- [Task statement]:
Beginning with the first line, set down every line through the one containing "scene.camera = cam", exactly as it appears, but not the pictures.

───── Information shown

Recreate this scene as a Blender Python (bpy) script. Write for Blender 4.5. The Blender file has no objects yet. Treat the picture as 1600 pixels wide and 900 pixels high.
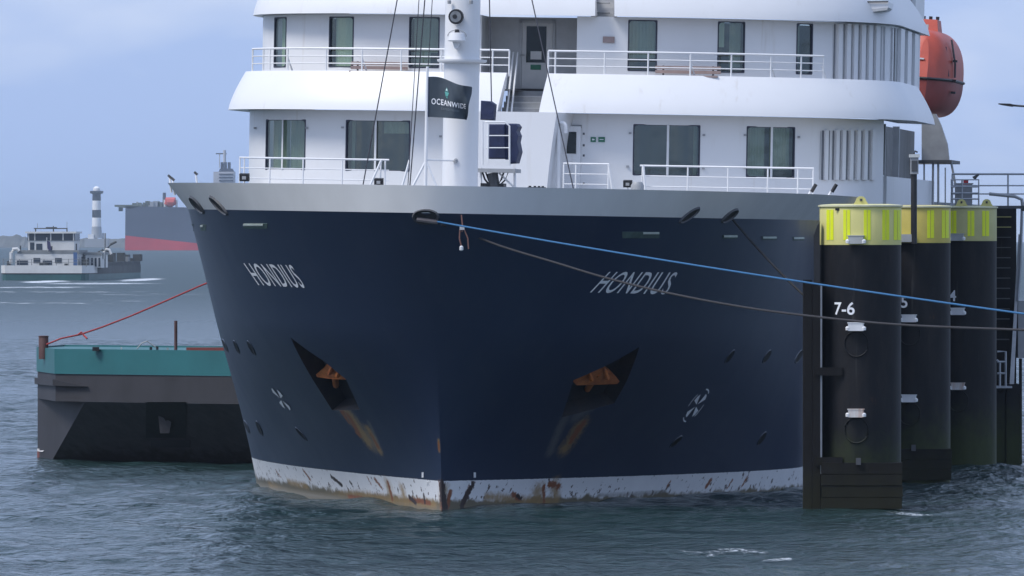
import bpy, bmesh, math, random
import numpy as np
from mathutils import Vector, Matrix
from mathutils.bvhtree import BVHTree

random.seed(7)
R = math.radians
scene = bpy.context.scene
COL = scene.collection
PI = math.pi

# ------------------------------------------------------------------ camera
F = 12400.0          # focal length in pixels of the 1600 px wide photograph
HCAM = 6.8           # eye height above the water (m)
HZ = 372.0           # row of the horizon
PITCH = math.atan((450 - HZ) / F)
cd = bpy.data.cameras.new('camera')
cam = bpy.data.objects.new('camera', cd)
COL.objects.link(cam)
cam.location = (0, 0, HCAM)
cam.rotation_euler = (PI / 2 - PITCH, 0, 0)
cd.sensor_width = 36.0
cd.lens = F * 36.0 / 1600.0
cd.clip_start = 1.0
cd.clip_end = 60000.0
scene.camera = cam

# ------------------------------------------------------------------ world, sun, exposure
SUN_EL, SUN_AZ = R(53), R(241)      # azimuth measured from +Y clockwise: sun stands left of and behind the camera
world = bpy.data.worlds.new('World')
scene.world = world
world.use_nodes = True
wt = world.node_tree
wt.nodes.clear()
wo = wt.nodes.new('ShaderNodeOutputWorld')
bg = wt.nodes.new('ShaderNodeBackground')
bg.inputs['Strength'].default_value = 0.10
sky = wt.nodes.new('ShaderNodeTexSky')
sky.sky_type = 'NISHITA'
sky.sun_disc = False
sky.sun_elevation = SUN_EL
sky.sun_rotation = SUN_AZ
sky.dust_density = 2.0
tc = wt.nodes.new('ShaderNodeTexCoord')
mp = wt.nodes.new('ShaderNodeMapping')
mp.inputs['Scale'].default_value = (1, 1, 2.6)
mp.inputs['Location'].default_value = (0.31, 0.1, 0.02)
nz = wt.nodes.new('ShaderNodeTexNoise')
nz.inputs['Scale'].default_value = 17
nz.inputs['Detail'].default_value = 4
nz.inputs['Roughness'].default_value = 0.5
cr = wt.nodes.new('ShaderNodeValToRGB')
cr.color_ramp.elements[0].position = 0.44
cr.color_ramp.elements[0].color = (4.7, 6.4, 10.5, 1)
cr.color_ramp.elements[1].position = 0.64
cr.color_ramp.elements[1].color = (7.6, 8.8, 11.6, 1)
mx = wt.nodes.new('ShaderNodeMix')
mx.data_type = 'RGBA'
mx.inputs[0].default_value = 0.80
L = wt.links.new
L(tc.outputs['Generated'], mp.inputs['Vector'])
L(mp.outputs['Vector'], nz.inputs['Vector'])
L(nz.outputs['Fac'], cr.inputs['Fac'])
L(sky.outputs['Color'], mx.inputs[6])
L(cr.outputs['Color'], mx.inputs[7])
L(mx.outputs[2], bg.inputs['Color'])
L(bg.outputs['Background'], wo.inputs['Surface'])

sd = bpy.data.lights.new('sun', 'SUN')
sun = bpy.data.objects.new('sun', sd)
COL.objects.link(sun)
sd.energy = 2.75
sd.angle = R(22)
sd.color = (1.0, 0.965, 0.92)
to_sun = Vector((math.sin(SUN_AZ) * math.cos(SUN_EL), math.cos(SUN_AZ) * math.cos(SUN_EL), math.sin(SUN_EL)))
sun.rotation_euler = (-to_sun).to_track_quat('-Z', 'Y').to_euler()
sun.location = (-40, 60, 80)

scene.view_settings.view_transform = 'Standard'
scene.view_settings.look = 'None'
scene.view_settings.exposure = 0.0
scene.view_settings.gamma = 1.0
scene.view_settings.use_curve_mapping = False
scene.cycles.max_bounces = 4
scene.cycles.diffuse_bounces = 2
scene.cycles.use_denoising = True

# ------------------------------------------------------------------ pixel <-> space
FW = Vector((0, math.cos(PITCH), -math.sin(PITCH)))
UPV = Vector((0, math.sin(PITCH), math.cos(PITCH)))
CAM = Vector((0, 0, HCAM))


def ray(px, py):
    return (FW + Vector((1, 0, 0)) * ((px - 800) / F) + UPV * (-(py - 450) / F)).normalized()


def at(px, py, Y):
    d = ray(px, py)
    return CAM + d * (Y / d.y)


def on_water(px, py):
    d = ray(px, py)
    return CAM + d * (-HCAM / d.z)


def project(p):
    v = p - CAM
    w = v.dot(FW)
    return 800 + F * v.x / w, 450 - F * v.dot(UPV) / w


# ------------------------------------------------------------------ materials
MATS = {}


def mat(name, col, rough=0.5, metal=0.0, var=0.12, scale=3.0, bump=0.0, bscale=20.0, stretch=(1, 1, 1), spec=0.5, col2=None, coat=0.0):
    if name in MATS:
        return MATS[name]
    m = bpy.data.materials.new(name)
    m.use_nodes = True
    nt = m.node_tree
    b = nt.nodes['Principled BSDF']
    t = nt.nodes.new('ShaderNodeTexCoord')
    mpn = nt.nodes.new('ShaderNodeMapping')
    mpn.inputs['Scale'].default_value = stretch
    n = nt.nodes.new('ShaderNodeTexNoise')
    n.inputs['Scale'].default_value = scale
    n.inputs['Detail'].default_value = 5
    n.inputs['Roughness'].default_value = 0.6
    nt.links.new(t.outputs['Object'], mpn.inputs['Vector'])
    nt.links.new(mpn.outputs['Vector'], n.inputs['Vector'])
    r = nt.nodes.new('ShaderNodeValToRGB')
    r.color_ramp.elements[0].position = 0.3
    r.color_ramp.elements[1].position = 0.7
    c2 = col2 if col2 else tuple(min(1, c * (1 + var)) for c in col)
    c1 = tuple(c * (1 - var) for c in col)
    r.color_ramp.elements[0].color = (*c1, 1)
    r.color_ramp.elements[1].color = (*c2, 1)
    nt.links.new(n.outputs['Fac'], r.inputs['Fac'])
    nt.links.new(r.outputs['Color'], b.inputs['Base Color'])
    b.inputs['Roughness'].default_value = rough
    b.inputs['Metallic'].default_value = metal
    b.inputs['Specular IOR Level'].default_value = spec
    b.inputs['Coat Weight'].default_value = coat
    if bump > 0:
        n2 = nt.nodes.new('ShaderNodeTexNoise')
        n2.inputs['Scale'].default_value = bscale
        n2.inputs['Detail'].default_value = 4
        bp = nt.nodes.new('ShaderNodeBump')
        bp.inputs['Strength'].default_value = bump
        bp.inputs['Distance'].default_value = 0.05
        nt.links.new(mpn.outputs['Vector'], n2.inputs['Vector'])
        nt.links.new(n2.outputs['Fac'], bp.inputs['Height'])
        nt.links.new(bp.outputs['Normal'], b.inputs['Normal'])
    MATS[name] = m
    return m


RAILW = mat('white rail paint', (0.80, 0.80, 0.80), 0.4, var=0.05)
OFFW = mat('door paint', (0.62, 0.62, 0.61), 0.45, var=0.05)
DECKG = mat('deck paint', (0.26, 0.27, 0.28), 0.7, var=0.15)
GREYB = mat('bulwark grey paint', (0.70, 0.70, 0.69), 0.8, spec=0.2, var=0.06, scale=0.8, stretch=(1, 1, 0.35), bump=0.06, bscale=1.2)
SLOT = mat('slot grey', (0.16, 0.17, 0.19), 0.6, var=0.1)
RIB = mat('rib paint', (0.52, 0.525, 0.53), 0.5, var=0.06, stretch=(1, 1, 0.3))
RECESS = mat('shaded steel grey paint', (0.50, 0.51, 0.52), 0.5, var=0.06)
def glass(name, tint, refl):
    m = bpy.data.materials.new(name)
    m.use_nodes = True
    nt = m.node_tree
    nt.nodes.clear()
    out = nt.nodes.new('ShaderNodeOutputMaterial')
    tr = nt.nodes.new('ShaderNodeBsdfTransparent')
    tr.inputs['Color'].default_value = (*tint, 1)
    gl = nt.nodes.new('ShaderNodeBsdfGlossy')
    gl.inputs['Roughness'].default_value = 0.05
    gl.inputs['Color'].default_value = (0.8, 0.9, 0.86, 1)
    tcn = nt.nodes.new('ShaderNodeTexCoord')
    nn = nt.nodes.new('ShaderNodeTexNoise')
    nn.inputs['Scale'].default_value = 1.1
    bp = nt.nodes.new('ShaderNodeBump')
    bp.inputs['Strength'].default_value = 0.12
    bp.inputs['Distance'].default_value = 0.05
    nt.links.new(tcn.outputs['Object'], nn.inputs['Vector'])
    nt.links.new(nn.outputs['Fac'], bp.inputs['Height'])
    nt.links.new(bp.outputs['Normal'], gl.inputs['Normal'])
    mxs = nt.nodes.new('ShaderNodeMixShader')
    mxs.inputs[0].default_value = refl
    nt.links.new(tr.outputs[0], mxs.inputs[1])
    nt.links.new(gl.outputs[0], mxs.inputs[2])
    nt.links.new(mxs.outputs[0], out.inputs['Surface'])
    return m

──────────

- [Task result]:
Recreate this scene as a Blender Python (bpy) script. Write for Blender 4.5. The Blender file has no objects yet. Treat the picture as 1600 pixels wide and 900 pixels high.
import bpy, bmesh, math, random
import numpy as np
from mathutils import Vector, Matrix
from mathutils.bvhtree import BVHTree

random.seed(7)
R = math.radians
scene = bpy.context.scene
COL = scene.collection
PI = math.pi

# ------------------------------------------------------------------ camera
F = 12400.0          # focal length in pixels of the 1600 px wide photograph
HCAM = 6.8           # eye height above the water (m)
HZ = 372.0           # row of the horizon
PITCH = math.atan((450 - HZ) / F)
cd = bpy.data.cameras.new('camera')
cam = bpy.data.objects.new('camera', cd)
COL.objects.link(cam)
cam.location = (0, 0, HCAM)
cam.rotation_euler = (PI / 2 - PITCH, 0, 0)
cd.sensor_width = 36.0
cd.lens = F * 36.0 / 1600.0
cd.clip_start = 1.0
cd.clip_end = 60000.0
scene.camera = cam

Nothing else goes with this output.